Черчилль оправдывал нежелание что-либо предпринимать тем, что «в настоящее время Франко приближается к своему падению». Странное утверждение для сэра Уинстона, обладавшего острым умом и прекрасной политической интуицией. Для справки: Франко правил до 1975 года, Черчилль же «хоронил» его режим на 30 лет (!) раньше. Ошибся? Нет, просто защищал Испанию от прихода к власти левых сил. И даже отказался передать вопрос министрам иностранных дел для выработки общей позиции или проекта декларации трех стран. Не будет преувеличением сказать, что долгим своим существованием фашизм в Испании во многом обязан «демократу» Черчиллю…
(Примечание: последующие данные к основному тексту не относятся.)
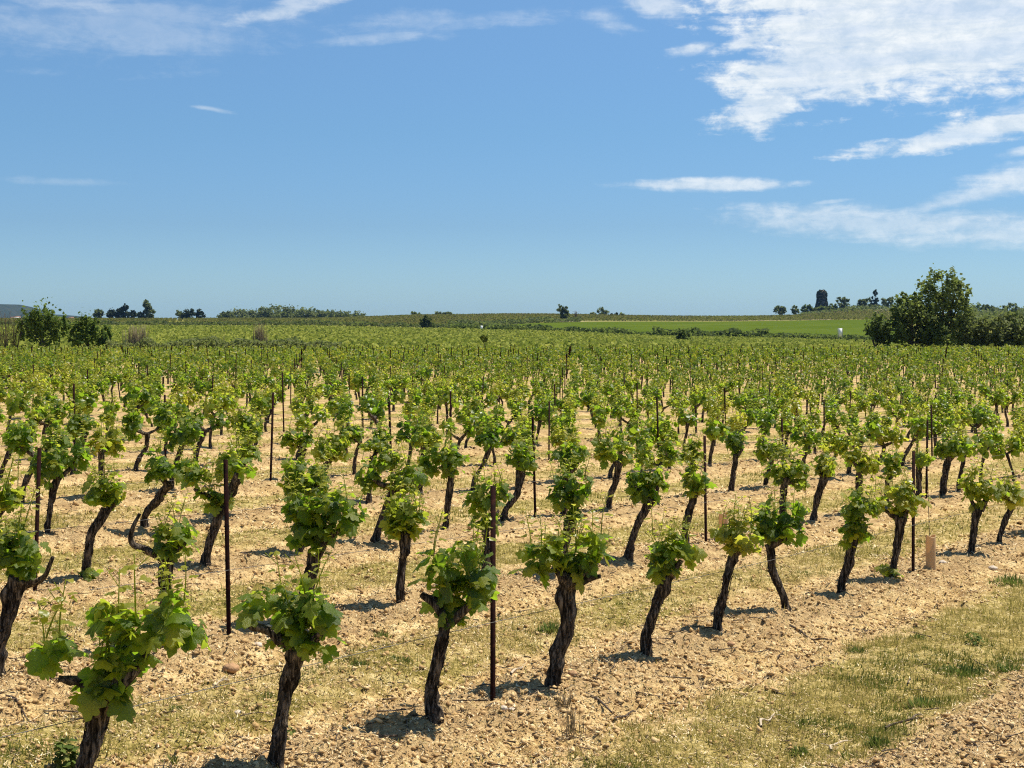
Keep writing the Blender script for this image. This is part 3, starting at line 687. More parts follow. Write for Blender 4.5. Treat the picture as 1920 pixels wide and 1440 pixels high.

Исторический факт: 11 декабря 1946 года Испания попыталась стать членом ООН и получила отказ. СССР имел в этом вопросе союзников. На учредительной конференции Организации Объединенных Наций в Сан-Франциско представитель Мексики Л. Кинтанилья даже предложил резолюцию, гласящую, что государства, режимы которых были созданы при поддержке держав, воевавших против Объединенных Наций, не могут быть приняты в ООН. Что было далее, вы можете себе представить. Дальше – все логично. Испания стала членом ООН лишь 14 декабря 1955 года[81]. Потому, что в марте 1953 года Сталина не стало.
Затем Сталин поднял вопрос, обсуждение которого также превратилось потом в исторический анекдот. Дело в том, что практически весь боевой и торговый флот нацистской Германии оказался в руках англичан и американцев. И выпускать его из рук, делиться кораблями и тем самым усиливать Сталина им совершенно не хотелось. Поэтому, согласно анекдоту, Черчилль взял слово и долго и красочно описывал, почему надо утопить агрессивный германский флот. Сталин кивал и соглашался, сэр Уинстон говорил все красноречивее, думая, что глава СССР согласился уничтожить немецкие корабли.
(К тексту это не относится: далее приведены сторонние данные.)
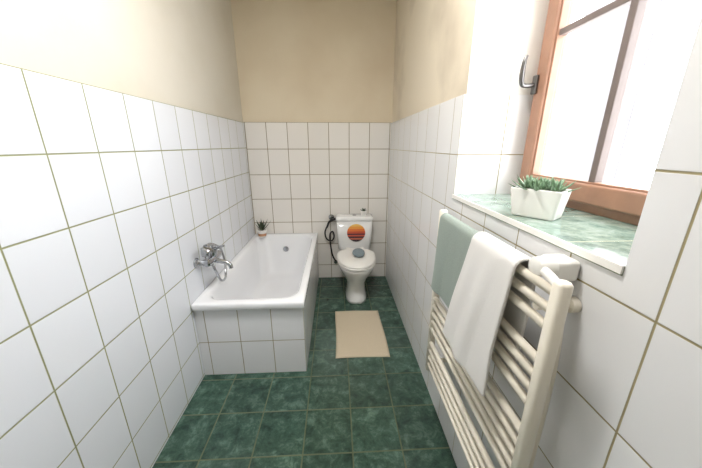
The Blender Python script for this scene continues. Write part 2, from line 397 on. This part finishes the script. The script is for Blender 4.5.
boxes('thermostat_box', [(RX+.035, XR-.001, ky-.02, ky+.04, 1.135, 1.185)], [M_wh], ra, .010)
revolve('thermostat_knob', (RX-.005, ky, 1.168), (1,0,0), [(0,.016),(.004,.022),(.03,.024),(.042,.024),(.048,.018)], M_wh, ra)
tube('valve_body', [(RX, RY0+.002, 1.155), (RX+.005, RY0+.04, 1.163), (RX+.01, ky, 1.168)], .010, M_wh, ra)
tube('supply_pipe', [(RX+.06, ky-.01, 1.14), (RX+.06, RY0+.05, 1.06), (RX+.06, RY0+.035, .9), (RX+.055, RY0+.03, .6), (RX+.04, RY0+.015, .42), (RX+.005, RY0, .39)], .006, M_cream, ra)

def towel(name, y0, y1, zt, zf, zb, r, th, mat, flare=0, seed=0, slack=0):
    prof = []
    n = 26
    for i in range(n+1):
        prof.append((RX-.004+r, zb+(zt-zb)*i/n))
    for i in range(1, 10):
        a = math.pi*i/10; prof.append((RX-.004+r*math.cos(a), zt+r*math.sin(a)))
    for i in range(n+9):
        t = i/(n+8); prof.append((RX-.004-r-slack*t**.7, zt+(zf-zt)*t))
    W = 34; V = []; F = []; m = len(prof)
    for j in range(W+1):
        v = j/W
        for i, (x, z) in enumerate(prof):
            t = max(0, (i-n-9)/(m-n-10))
            wv = (.007*math.sin(v*7+seed)+.005*math.sin(v*15+seed*2+z*6))*(t**.6)
            y = y0+(y1-y0)*v + flare*t*v + .004*math.sin(z*18+seed)*(1 if j in (0, W) else .7)
            V.append((x-max(-.002, wv), y, z-.012*t*v*seed/4))
    for j in range(W):
        for i in range(m-1):
            a = j*m+i; F.append((a, a+m, a+m+1, a+1))
    o = mesh_obj(name, V, F, mat, None, True)
    md = o.modifiers.new('s', 'SOLIDIFY'); md.thickness = th; md.offset = 0
    md = o.modifiers.new('b', 'BEVEL'); md.width = th*.4; md.segments = 2; md.angle_limit = 1.0
    return o
towel('hand_towel', .780, 1.125, 1.146, .84, .93, .0175, .009, M_tg, seed=1, slack=.006)
towel('bath_towel', .605, .825, 1.146, .775, .80, .0285, .009, M_tw, seed=4, flare=.085, slack=.024)

# ---------------- lights ----------------
cl = empty('added_fill_lamp')  # ceiling fixture out of view, added with its disk light as room fill
lm, nt, b = new_mat('fill_lamp_opal'); b.inputs['Emission Color'].default_value = (1,.95,.88,1); b.inputs['Emission Strength'].default_value = 3; b.inputs['Base Color'].default_value = (.9,.9,.88,1)
revolve('fill_lamp_base', (-.1, .9, ZC), (0,0,-1), [(0,.16),(.02,.16)], M_wh, cl, 40)
revolve('fill_lamp_shade', (-.1, .9, ZC-.02), (0,0,-1), [(0,.15),(.03,.145),(.06,.11),(.075,.04)], lm, cl, 40)
L = bpy.data.lights.new('fill_light', 'AREA'); L.shape = 'DISK'; L.size = .35; L.energy = 27; L.color = (1,.98,.97)
lo = bpy.data.objects.new('fill_light', L); C.objects.link(lo); lo.location = (-.1,.9,ZC-.11); lo.parent = cl

w = bpy.data.worlds.new('sky'); bpy.context.scene.world = w; w.use_nodes = True
bg = w.node_tree.nodes['Background']; bg.inputs[0].default_value = (.91,.95,1,1); bg.inputs[1].default_value = 10
sc = bpy.context.scene
sc.view_settings.view_transform = 'Standard'
sc.view_settings.exposure = .10

cam = bpy.data.cameras.new('camera'); cam.lens = 14.82; cam.sensor_width = 36; cam.clip_start = .02
co = bpy.data.objects.new('camera', cam); C.objects.link(co); co.location = (0,0,1.43)
co.rotation_euler = (math.radians(90-17.1), 0, math.radians(-2.84))
sc.camera = co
А потом Сталин берет слово и говорит совершенно иное…
И вот как было в реальности: глава СССР заговорил о получении Союзом доли германского флота. Черчилль, для которого наличие сильного флота «не у Великобритании» – совершенно недопустимый факт, действительно попытался поставить вопрос об уничтожении германских боевых кораблей[82].
«Сталин… Только один вопрос: почему г-н Черчилль отказывает русским в получении их доли германского флота?
Черчилль. Я не против. Но раз вы задаете мне вопрос, вот мой ответ: этот флот должен быть потоплен или разделен.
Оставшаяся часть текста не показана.